DATA SHOWN –
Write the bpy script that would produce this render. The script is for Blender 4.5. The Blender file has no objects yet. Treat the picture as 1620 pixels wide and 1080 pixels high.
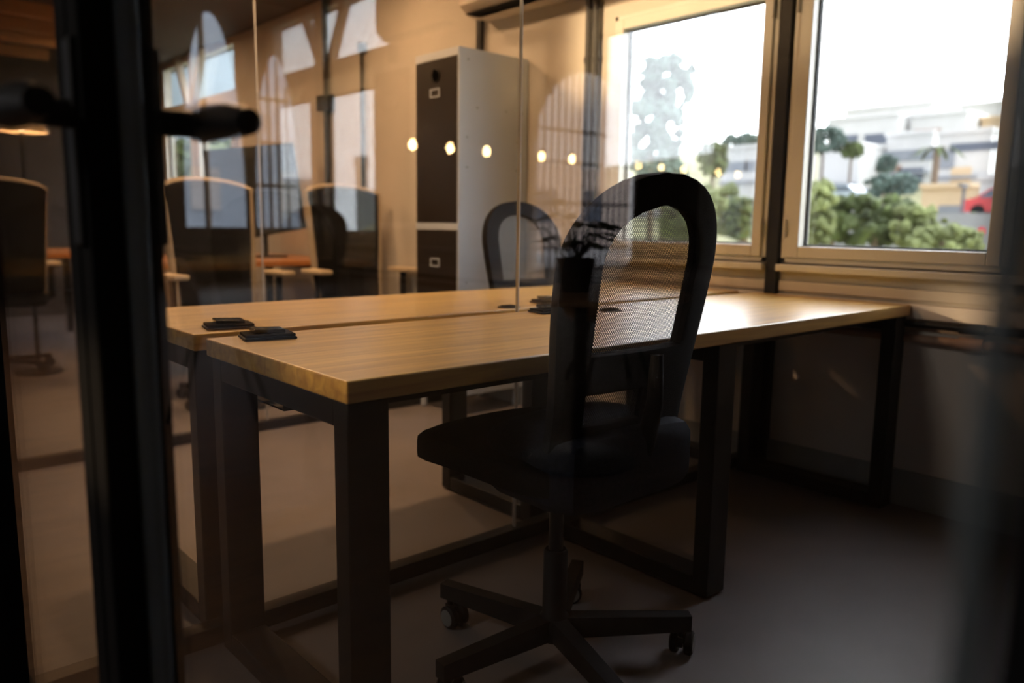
import bpy, bmesh, math, random
from mathutils import Vector, Matrix
random.seed(7)
SC = bpy.context.scene
COL = SC.collection

# ---------------------------------------------------------------- camera, sky, sun, exposure
CAM = Vector((-0.6601, -1.1602, 1.0175))
YAW, PITCH, ROLL, FPX = math.radians(48.3307), math.radians(8.4528), math.radians(0.7965), 1250.47
fwd = Vector((math.cos(YAW)*math.cos(PITCH), math.sin(YAW)*math.cos(PITCH), -math.sin(PITCH)))
rt0 = Vector((math.sin(YAW), -math.cos(YAW), 0)); up0 = rt0.cross(fwd)
rgt = rt0*math.cos(ROLL) + up0*math.sin(ROLL); upv = -rt0*math.sin(ROLL) + up0*math.cos(ROLL)
cd = bpy.data.cameras.new('camera'); cam = bpy.data.objects.new('camera', cd); COL.objects.link(cam)
cam.matrix_world = Matrix(((rgt.x, upv.x, -fwd.x, CAM.x), (rgt.y, upv.y, -fwd.y, CAM.y), (rgt.z, upv.z, -fwd.z, CAM.z), (0, 0, 0, 1)))
cd.sensor_width = 36; cd.lens = FPX/1620*36; cd.clip_start = 0.02; cd.clip_end = 600
cd.dof.use_dof = True; cd.dof.focus_distance = 1.70; cd.dof.aperture_fstop = 2.2
SC.camera = cam
SC.view_settings.view_transform = 'Standard'; SC.view_settings.look = 'None'
SC.view_settings.exposure = 0.0; SC.view_settings.gamma = 1.0; SC.view_settings.use_curve_mapping = False
try:
    cy = SC.cycles
    cy.transparent_max_bounces = 40; cy.max_bounces = 10; cy.diffuse_bounces = 4; cy.glossy_bounces = 5
    cy.use_denoising = True; cy.sample_clamp_indirect = 4.0; cy.caustics_reflective = False; cy.caustics_refractive = False
except Exception: pass

W = bpy.data.worlds.new('sky'); SC.world = W; W.use_nodes = True
nt = W.node_tree; nt.nodes.clear()
wo = nt.nodes.new('ShaderNodeOutputWorld'); bg = nt.nodes.new('ShaderNodeBackground')
tc = nt.nodes.new('ShaderNodeTexCoord'); sx = nt.nodes.new('ShaderNodeSeparateXYZ')
mr = nt.nodes.new('ShaderNodeMapRange'); mr.inputs['From Min'].default_value = -0.5; mr.inputs['From Max'].default_value = 0.6
cr = nt.nodes.new('ShaderNodeValToRGB'); cr.color_ramp.elements[0].color = (2.05, 2.05, 2.15, 1); cr.color_ramp.elements[1].color = (8.6, 8.9, 9.5, 1)
mz = nt.nodes.new('ShaderNodeMapRange'); mz.inputs['From Min'].default_value = 0.0; mz.inputs['From Max'].default_value = 0.9
mz.inputs['To Min'].default_value = 1.0; mz.inputs['To Max'].default_value = 1.0
nt.links.new(tc.outputs['Generated'], sx.inputs[0]); nt.links.new(sx.outputs[0], mr.inputs['Value'])
nt.links.new(mr.outputs[0], cr.inputs[0]); nt.links.new(cr.outputs[0], bg.inputs[0])
nt.links.new(sx.outputs[2], mz.inputs['Value']); nt.links.new(mz.outputs[0], bg.inputs[1]); nt.links.new(bg.outputs[0], wo.inputs[0])

SUN_DIR = Vector((1.0, -0.12, -0.03)).normalized()
sd = bpy.data.lights.new('evening_sun', 'SUN'); sd.energy = 6.8; sd.color = (1.0, 0.68, 0.38); sd.angle = math.radians(0.6)
so = bpy.data.objects.new('evening_sun', sd); COL.objects.link(so)
so.rotation_euler = (-SUN_DIR).to_track_quat('Z', 'Y').to_euler()

def lamp(name, kind, loc, energy, color, size=0.1, target=None, spot=None):
    d = bpy.data.lights.new(name, kind); d.energy = energy; d.color = color
    if kind == 'AREA': d.shape = 'DISK'; d.size = size
    else: d.shadow_soft_size = size
    if spot: d.spot_size = math.radians(spot); d.spot_blend = 0.6
    o = bpy.data.objects.new(name, d); COL.objects.link(o); o.location = loc
    if target is not None: o.rotation_euler = (Vector(loc)-Vector(target)).to_track_quat('Z', 'Y').to_euler()
    return o
WARM = (1.0, 0.56, 0.27)

# ---------------------------------------------------------------- helpers
def at(px, py, d):
    """point seen at pixel (px,py) of the photograph, d metres away measured level"""
    v = fwd + rgt*((px-810)/FPX) - upv*((py-540)/FPX)
    return CAM + v*(d/math.hypot(v.x, v.y))

def mat(name, col, rough=0.5, metal=0.0, var=0.08, scale=8.0, bump=0.0, bscale=None, emit=None, estr=0.0, spec=0.5, coat=0.0):
    m = bpy.data.materials.new(name); m.use_nodes = True; t = m.node_tree; b = t.nodes['Principled BSDF']
    b.inputs['Roughness'].default_value = rough; b.inputs['Metallic'].default_value = metal
    b.inputs['Specular IOR Level'].default_value = spec; b.inputs['Coat Weight'].default_value = coat
    co = t.nodes.new('ShaderNodeTexCoord'); n = t.nodes.new('ShaderNodeTexNoise')
    n.inputs['Scale'].default_value = scale; n.inputs['Detail'].default_value = 5
    t.links.new(co.outputs['Object'], n.inputs['Vector'])
    r = t.nodes.new('ShaderNodeValToRGB')
    r.color_ramp.elements[0].position = 0.3; r.color_ramp.elements[1].position = 0.7
    r.color_ramp.elements[0].color = tuple(c*(1-var) for c in col)+(1,); r.color_ramp.elements[1].color = tuple(min(1, c*(1+var)) for c in col)+(1,)
    t.links.new(n.outputs[0], r.inputs[0]); t.links.new(r.outputs[0], b.inputs['Base Color'])
    if bump:
        n2 = t.nodes.new('ShaderNodeTexNoise'); n2.inputs['Scale'].default_value = bscale or scale*6; n2.inputs['Detail'].default_value = 4
        t.links.new(co.outputs['Object'], n2.inputs['Vector'])
        bp = t.nodes.new('ShaderNodeBump'); bp.inputs['Strength'].default_value = bump; bp.inputs['Distance'].default_value = 0.01
        t.links.new(n2.outputs[0], bp.inputs['Height']); t.links.new(bp.outputs[0], b.inputs['Normal'])
    if emit: b.inputs['Emission Color'].default_value = emit+(1,); b.inputs['Emission Strength'].default_value = estr
    return m

def wood(name, a, b_, rough=0.35, stretch=(0.9, 14, 14), coat=0.0, crough=0.2):
    m = bpy.data.materials.new(name); m.use_nodes = True; t = m.node_tree; b = t.nodes['Principled BSDF']
    b.inputs['Roughness'].default_value = rough; b.inputs['Coat Weight'].default_value = coat; b.inputs['Coat Roughness'].default_value = crough
    co = t.nodes.new('ShaderNodeTexCoord'); mp = t.nodes.new('ShaderNodeMapping'); mp.inputs['Scale'].default_value = stretch
    t.links.new(co.outputs['Object'], mp.inputs[0])
    n = t.nodes.new('ShaderNodeTexNoise'); n.inputs['Scale'].default_value = 3.0; n.inputs['Detail'].default_value = 8; n.inputs['Distortion'].default_value = 0.6
    t.links.new(mp.outputs[0], n.inputs['Vector'])
    # planks (staves) of the glued top
    br = t.nodes.new('ShaderNodeTexBrick'); br.inputs['Scale'].default_value = 1.0
    br.inputs['Color1'].default_value = (0.42, 0.42, 0.42, 1); br.inputs['Color2'].default_value = (0.6, 0.6, 0.6, 1); br.inputs['Mortar'].default_value = (0.45, 0.45, 0.45, 1)
    br.inputs['Brick Width'].default_value = 0.75; br.inputs['Row Height'].default_value = 0.045; br.inputs['Mortar Size'].default_value = 0.001
    t.links.new(co.outputs['Object'], br.inputs['Vector'])
    mx = t.nodes.new('ShaderNodeMix'); mx.data_type = 'FLOAT'; mx.inputs[0].default_value = 0.38
    t.links.new(n.outputs[0], mx.inputs[2]); t.links.new(br.outputs[0], mx.inputs[3])
    r = t.nodes.new('ShaderNodeValToRGB'); r.color_ramp.elements[0].position = 0.36; r.color_ramp.elements[1].position = 0.64
    r.color_ramp.elements[0].color = a+(1,); r.color_ramp.elements[1].color = b_+(1,)
    t.links.new(mx.outputs[0], r.inputs[0]); t.links.new(r.outputs[0], b.inputs['Base Color'])
    bp = t.nodes.new('ShaderNodeBump'); bp.inputs['Strength'].default_value = 0.12; bp.inputs['Distance'].default_value = 0.004
    t.links.new(n.outputs[0], bp.inputs['Height']); t.links.new(bp.outputs[0], b.inputs['Normal'])
    return m

def glass(name, tint=(0.982, 0.988, 0.984), gain=1.0):
    """clear float glass: straight-through transmission plus a Fresnel mirror on each face"""
    m = bpy.data.materials.new(name); m.use_nodes = True; t = m.node_tree; t.nodes.clear()
    out = t.nodes.new('ShaderNodeOutputMaterial'); tr = t.nodes.new('ShaderNodeBsdfTransparent'); gl = t.nodes.new('ShaderNodeBsdfGlossy')
    tr.inputs[0].default_value = tint+(1,); gl.inputs['Roughness'].default_value = 0.0; gl.inputs[0].default_value = (1, 1, 1, 1)
    g = t.nodes.new('ShaderNodeNewGeometry'); dp = t.nodes.new('ShaderNodeVectorMath'); dp.operation = 'DOT_PRODUCT'
    t.links.new(g.outputs['Normal'], dp.inputs[0]); t.links.new(g.outputs['Incoming'], dp.inputs[1])
    def mth(op, a, b=None):
        n = t.nodes.new('ShaderNodeMath'); n.operation = op; n.use_clamp = False
        if hasattr(a, 'is_output'): t.links.new(a, n.inputs[0])
        else: n.inputs[0].default_value = a
        if b is not None:
            if hasattr(b, 'is_output'): t.links.new(b, n.inputs[1])
            else: n.inputs[1].default_value = b
        return n.outputs[0]
    ab = mth('ABSOLUTE', dp.outputs['Value']); om = mth('SUBTRACT', 1.0, ab); p5 = mth('POWER', om, 5.0)
    f = mth('MULTIPLY', mth('ADD', mth('MULTIPLY', p5, 0.957), 0.043), gain)
    mn = mth('MINIMUM', f, 1.0)
    mx = t.nodes.new('ShaderNodeMixShader'); t.links.new(mn, mx.inputs[0]); t.links.new(tr.outputs[0], mx.inputs[1]); t.links.new(gl.outputs[0], mx.inputs[2])
    t.links.new(mx.outputs[0], out.inputs[0]); return m

def netting(name, col, period=0.0054, hole=0.45):
    """woven chair net: a procedural grid of staggered holes"""
    m = bpy.data.materials.new(name); m.use_nodes = True; t = m.node_tree; b = t.nodes['Principled BSDF']; out = t.nodes['Material Output']
    b.inputs['Base Color'].default_value = col+(1,); b.inputs['Roughness'].default_value = 0.6
    co = t.nodes.new('ShaderNodeTexCoord'); s = t.nodes.new('ShaderNodeSeparateXYZ'); t.links.new(co.outputs['Object'], s.inputs[0])
    def mth(op, a, b2=None):
        n = t.nodes.new('ShaderNodeMath'); n.operation = op
        for i, v in enumerate((a, b2)):
            if v is None: continue
            if hasattr(v, 'is_output'): t.links.new(v, n.inputs[i])
            else: n.inputs[i].default_value = v
        return n.outputs[0]
    k = 2*math.pi/period
    u = mth('MULTIPLY', s.outputs[0], k); v = mth('MULTIPLY', s.outputs[2], k*0.8)
    f = mth('ADD', mth('COSINE', mth('ADD', u, v)), mth('COSINE', mth('SUBTRACT', u, v)))
    h = mth('GREATER_THAN', f, hole)
    tr = t.nodes.new('ShaderNodeBsdfTransparent'); mx = t.nodes.new('ShaderNodeMixShader')
    t.links.new(h, mx.inputs[0]); t.links.new(b.outputs[0], mx.inputs[1]); t.links.new(tr.outputs[0], mx.inputs[2]); t.links.new(mx.outputs[0], out.inputs[0])
    return m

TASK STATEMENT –
Write out each line of the listing above, exactly, from its first line to the line holding "except Exception: pass", inclusive. Skip the pictures.

COMPLETE ANSWER –
Write the bpy script that would produce this render. The script is for Blender 4.5. The Blender file has no objects yet. Treat the picture as 1620 pixels wide and 1080 pixels high.
import bpy, bmesh, math, random
from mathutils import Vector, Matrix
random.seed(7)
SC = bpy.context.scene
COL = SC.collection

# ---------------------------------------------------------------- camera, sky, sun, exposure
CAM = Vector((-0.6601, -1.1602, 1.0175))
YAW, PITCH, ROLL, FPX = math.radians(48.3307), math.radians(8.4528), math.radians(0.7965), 1250.47
fwd = Vector((math.cos(YAW)*math.cos(PITCH), math.sin(YAW)*math.cos(PITCH), -math.sin(PITCH)))
rt0 = Vector((math.sin(YAW), -math.cos(YAW), 0)); up0 = rt0.cross(fwd)
rgt = rt0*math.cos(ROLL) + up0*math.sin(ROLL); upv = -rt0*math.sin(ROLL) + up0*math.cos(ROLL)
cd = bpy.data.cameras.new('camera'); cam = bpy.data.objects.new('camera', cd); COL.objects.link(cam)
cam.matrix_world = Matrix(((rgt.x, upv.x, -fwd.x, CAM.x), (rgt.y, upv.y, -fwd.y, CAM.y), (rgt.z, upv.z, -fwd.z, CAM.z), (0, 0, 0, 1)))
cd.sensor_width = 36; cd.lens = FPX/1620*36; cd.clip_start = 0.02; cd.clip_end = 600
cd.dof.use_dof = True; cd.dof.focus_distance = 1.70; cd.dof.aperture_fstop = 2.2
SC.camera = cam
SC.view_settings.view_transform = 'Standard'; SC.view_settings.look = 'None'
SC.view_settings.exposure = 0.0; SC.view_settings.gamma = 1.0; SC.view_settings.use_curve_mapping = False
try:
    cy = SC.cycles
    cy.transparent_max_bounces = 40; cy.max_bounces = 10; cy.diffuse_bounces = 4; cy.glossy_bounces = 5
    cy.use_denoising = True; cy.sample_clamp_indirect = 4.0; cy.caustics_reflective = False; cy.caustics_refractive = False
except Exception: pass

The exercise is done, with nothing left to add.